Trapani nel 2012 resta una provincia in Italia dove lo Stato da sempre è Cosa Nostra, anzi “Cosa Loro”. Dove per costruire il nuovo Palazzo di Giustizia ci sono voluti decenni. Dove anche i fidanzamenti e i matrimoni sono regolati dalle regole dell’onorata società. Figurarsi l’elezione di un sindaco.
Trapani oggi è la città che ha sempre una miriade di sportelli bancari, dove hanno riaperto le finanziarie e dove innumerevoli sono i negozi che comprano oro. Dove non mancano le sale bingo e del poker on linre. Slot machine in ogni bar.
Paolo Borsellino e Giovanni Falcone avrebbero avuto l’idea di creare un pool antimafia a Trapani. Se Palermo è la capitale della mafia, Trapani resta la capitale del settore finanziario, lo zoccolo duro di Cosa Nostra dove il controllo del territorio è pressocché totale, dove il rapporto con le istituzioni e con la Massoneria è tradizionale.
L’organizzazione ha concorso a coordinare anche la gestione di iniziative imprenditoriali. Trapani è la città, la provincia, dove più antichi e collaudati sono i rapporti tra cosa nostra e le famiglie mafiose sparse sui 5 continenti e altre organizzazioni criminali estere.

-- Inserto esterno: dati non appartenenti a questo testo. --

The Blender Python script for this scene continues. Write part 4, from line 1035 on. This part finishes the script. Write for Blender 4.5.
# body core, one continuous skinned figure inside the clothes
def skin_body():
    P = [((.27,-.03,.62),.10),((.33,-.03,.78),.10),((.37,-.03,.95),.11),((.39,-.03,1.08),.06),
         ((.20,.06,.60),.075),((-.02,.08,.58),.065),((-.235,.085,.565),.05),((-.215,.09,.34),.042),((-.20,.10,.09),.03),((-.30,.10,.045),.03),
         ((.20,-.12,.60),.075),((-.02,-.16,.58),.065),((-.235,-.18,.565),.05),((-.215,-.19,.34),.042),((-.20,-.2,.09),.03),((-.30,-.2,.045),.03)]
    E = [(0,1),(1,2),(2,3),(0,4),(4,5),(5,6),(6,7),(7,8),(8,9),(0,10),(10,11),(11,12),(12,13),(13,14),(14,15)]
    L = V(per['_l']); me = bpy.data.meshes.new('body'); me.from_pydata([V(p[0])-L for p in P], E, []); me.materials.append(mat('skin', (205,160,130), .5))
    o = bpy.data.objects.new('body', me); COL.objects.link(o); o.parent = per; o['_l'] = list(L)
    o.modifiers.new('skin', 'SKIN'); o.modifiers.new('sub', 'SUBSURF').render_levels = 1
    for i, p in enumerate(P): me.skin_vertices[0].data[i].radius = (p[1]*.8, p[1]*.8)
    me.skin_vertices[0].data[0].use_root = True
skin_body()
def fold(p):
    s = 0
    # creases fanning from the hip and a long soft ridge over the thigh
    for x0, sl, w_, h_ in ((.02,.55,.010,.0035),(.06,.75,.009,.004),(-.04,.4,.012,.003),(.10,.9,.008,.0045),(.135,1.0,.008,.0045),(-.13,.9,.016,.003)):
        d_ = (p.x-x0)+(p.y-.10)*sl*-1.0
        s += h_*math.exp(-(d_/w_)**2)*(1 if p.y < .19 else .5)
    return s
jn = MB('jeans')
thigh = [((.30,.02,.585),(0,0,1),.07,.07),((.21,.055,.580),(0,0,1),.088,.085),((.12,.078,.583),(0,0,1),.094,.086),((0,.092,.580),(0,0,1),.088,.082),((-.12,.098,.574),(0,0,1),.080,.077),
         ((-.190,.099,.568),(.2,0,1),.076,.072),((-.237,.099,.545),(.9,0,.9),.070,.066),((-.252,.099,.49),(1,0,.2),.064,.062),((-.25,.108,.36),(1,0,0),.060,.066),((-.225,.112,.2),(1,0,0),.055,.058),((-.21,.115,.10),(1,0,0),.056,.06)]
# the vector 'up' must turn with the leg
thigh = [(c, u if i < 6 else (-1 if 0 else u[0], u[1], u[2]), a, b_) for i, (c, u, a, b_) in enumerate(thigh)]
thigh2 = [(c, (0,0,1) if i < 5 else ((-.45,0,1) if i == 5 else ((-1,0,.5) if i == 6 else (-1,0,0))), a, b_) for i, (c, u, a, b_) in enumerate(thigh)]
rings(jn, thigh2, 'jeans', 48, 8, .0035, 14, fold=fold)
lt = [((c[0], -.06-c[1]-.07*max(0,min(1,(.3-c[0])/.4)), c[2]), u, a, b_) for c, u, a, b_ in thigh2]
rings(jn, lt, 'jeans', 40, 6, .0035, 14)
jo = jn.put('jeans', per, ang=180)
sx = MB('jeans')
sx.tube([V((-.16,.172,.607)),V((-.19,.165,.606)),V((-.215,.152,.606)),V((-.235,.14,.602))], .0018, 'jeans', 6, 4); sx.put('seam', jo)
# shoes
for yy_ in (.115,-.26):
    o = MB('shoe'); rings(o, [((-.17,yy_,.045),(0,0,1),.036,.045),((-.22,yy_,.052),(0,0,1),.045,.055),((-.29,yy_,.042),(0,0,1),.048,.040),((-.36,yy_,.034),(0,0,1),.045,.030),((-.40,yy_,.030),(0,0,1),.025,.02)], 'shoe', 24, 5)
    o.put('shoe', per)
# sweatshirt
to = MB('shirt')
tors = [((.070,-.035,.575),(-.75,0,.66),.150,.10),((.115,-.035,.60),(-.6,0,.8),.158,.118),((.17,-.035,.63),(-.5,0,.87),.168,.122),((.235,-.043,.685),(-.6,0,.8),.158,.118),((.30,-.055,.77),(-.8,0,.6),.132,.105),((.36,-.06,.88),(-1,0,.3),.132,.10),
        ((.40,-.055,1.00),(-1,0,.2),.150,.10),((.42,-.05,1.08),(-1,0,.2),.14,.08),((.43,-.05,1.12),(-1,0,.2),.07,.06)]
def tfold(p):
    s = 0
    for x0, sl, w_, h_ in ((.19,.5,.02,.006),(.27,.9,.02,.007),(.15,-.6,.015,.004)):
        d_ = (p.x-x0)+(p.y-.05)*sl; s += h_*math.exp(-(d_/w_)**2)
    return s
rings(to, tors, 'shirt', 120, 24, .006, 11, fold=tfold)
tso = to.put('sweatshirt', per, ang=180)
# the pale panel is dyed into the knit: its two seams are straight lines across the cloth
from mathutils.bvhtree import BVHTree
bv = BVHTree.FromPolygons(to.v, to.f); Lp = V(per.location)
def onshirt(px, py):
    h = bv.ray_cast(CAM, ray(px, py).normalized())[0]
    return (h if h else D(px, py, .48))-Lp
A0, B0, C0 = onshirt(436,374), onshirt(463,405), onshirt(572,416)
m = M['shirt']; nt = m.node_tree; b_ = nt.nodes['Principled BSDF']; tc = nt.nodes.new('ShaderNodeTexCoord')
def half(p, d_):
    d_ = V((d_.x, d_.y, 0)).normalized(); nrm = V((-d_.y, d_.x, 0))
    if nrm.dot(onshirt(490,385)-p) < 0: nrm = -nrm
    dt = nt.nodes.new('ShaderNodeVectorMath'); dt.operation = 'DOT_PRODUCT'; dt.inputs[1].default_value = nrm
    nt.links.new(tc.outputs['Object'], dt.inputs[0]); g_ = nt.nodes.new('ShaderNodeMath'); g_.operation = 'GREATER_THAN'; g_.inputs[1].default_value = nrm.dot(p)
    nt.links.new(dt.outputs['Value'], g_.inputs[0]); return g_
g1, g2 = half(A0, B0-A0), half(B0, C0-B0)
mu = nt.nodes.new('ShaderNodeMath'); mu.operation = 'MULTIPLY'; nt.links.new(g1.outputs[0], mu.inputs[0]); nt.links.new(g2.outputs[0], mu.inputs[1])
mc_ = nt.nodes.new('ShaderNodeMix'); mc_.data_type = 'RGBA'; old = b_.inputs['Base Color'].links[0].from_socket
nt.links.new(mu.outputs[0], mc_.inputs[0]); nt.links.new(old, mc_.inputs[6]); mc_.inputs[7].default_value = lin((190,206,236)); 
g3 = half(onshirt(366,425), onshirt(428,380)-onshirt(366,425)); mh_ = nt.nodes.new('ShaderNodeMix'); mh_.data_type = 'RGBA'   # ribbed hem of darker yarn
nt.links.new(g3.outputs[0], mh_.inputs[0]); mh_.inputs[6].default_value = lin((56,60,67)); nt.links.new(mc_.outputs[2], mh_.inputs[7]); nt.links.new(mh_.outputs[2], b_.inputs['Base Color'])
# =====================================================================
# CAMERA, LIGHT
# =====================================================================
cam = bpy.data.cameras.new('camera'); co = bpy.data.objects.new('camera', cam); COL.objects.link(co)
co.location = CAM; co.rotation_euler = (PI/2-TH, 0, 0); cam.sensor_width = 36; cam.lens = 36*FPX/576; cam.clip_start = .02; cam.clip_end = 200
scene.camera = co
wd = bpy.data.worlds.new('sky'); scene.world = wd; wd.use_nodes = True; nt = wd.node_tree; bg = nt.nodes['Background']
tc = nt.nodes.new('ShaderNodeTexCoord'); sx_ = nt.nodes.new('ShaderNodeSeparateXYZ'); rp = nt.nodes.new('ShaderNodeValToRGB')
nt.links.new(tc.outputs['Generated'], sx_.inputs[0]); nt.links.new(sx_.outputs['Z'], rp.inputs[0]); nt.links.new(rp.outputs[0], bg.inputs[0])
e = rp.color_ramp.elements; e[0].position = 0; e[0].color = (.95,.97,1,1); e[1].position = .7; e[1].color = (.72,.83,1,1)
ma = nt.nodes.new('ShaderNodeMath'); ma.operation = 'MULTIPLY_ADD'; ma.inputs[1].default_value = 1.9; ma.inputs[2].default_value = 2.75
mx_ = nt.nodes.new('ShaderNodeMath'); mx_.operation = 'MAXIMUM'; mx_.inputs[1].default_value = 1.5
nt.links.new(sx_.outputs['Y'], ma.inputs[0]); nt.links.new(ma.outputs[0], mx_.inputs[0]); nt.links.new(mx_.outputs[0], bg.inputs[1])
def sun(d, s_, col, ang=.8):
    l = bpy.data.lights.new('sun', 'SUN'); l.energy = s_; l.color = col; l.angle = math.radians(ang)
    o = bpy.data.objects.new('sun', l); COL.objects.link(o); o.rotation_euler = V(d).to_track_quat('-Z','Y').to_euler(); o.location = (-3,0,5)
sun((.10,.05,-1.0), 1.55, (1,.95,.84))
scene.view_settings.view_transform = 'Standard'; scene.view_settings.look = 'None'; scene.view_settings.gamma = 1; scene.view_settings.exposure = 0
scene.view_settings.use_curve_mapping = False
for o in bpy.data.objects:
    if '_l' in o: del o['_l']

La provincia siciliana dove per decenni si è sparato di meno è anche la più impenetrabile e quella dove ogni anno finiscono in manette almeno 100 persone per associazione mafiosa ma pochi sono i collaboratori di giustizia le cui rivelazioni non riescono ad intaccare il nodo imprenditoriale economico mafioso riguardando il passato e non le evoluzioni attuali. Cosa Nostra da queste parti ottiene quello che vuole senza sparare, fa affari con gli appalti e si siede nei salotti che contano.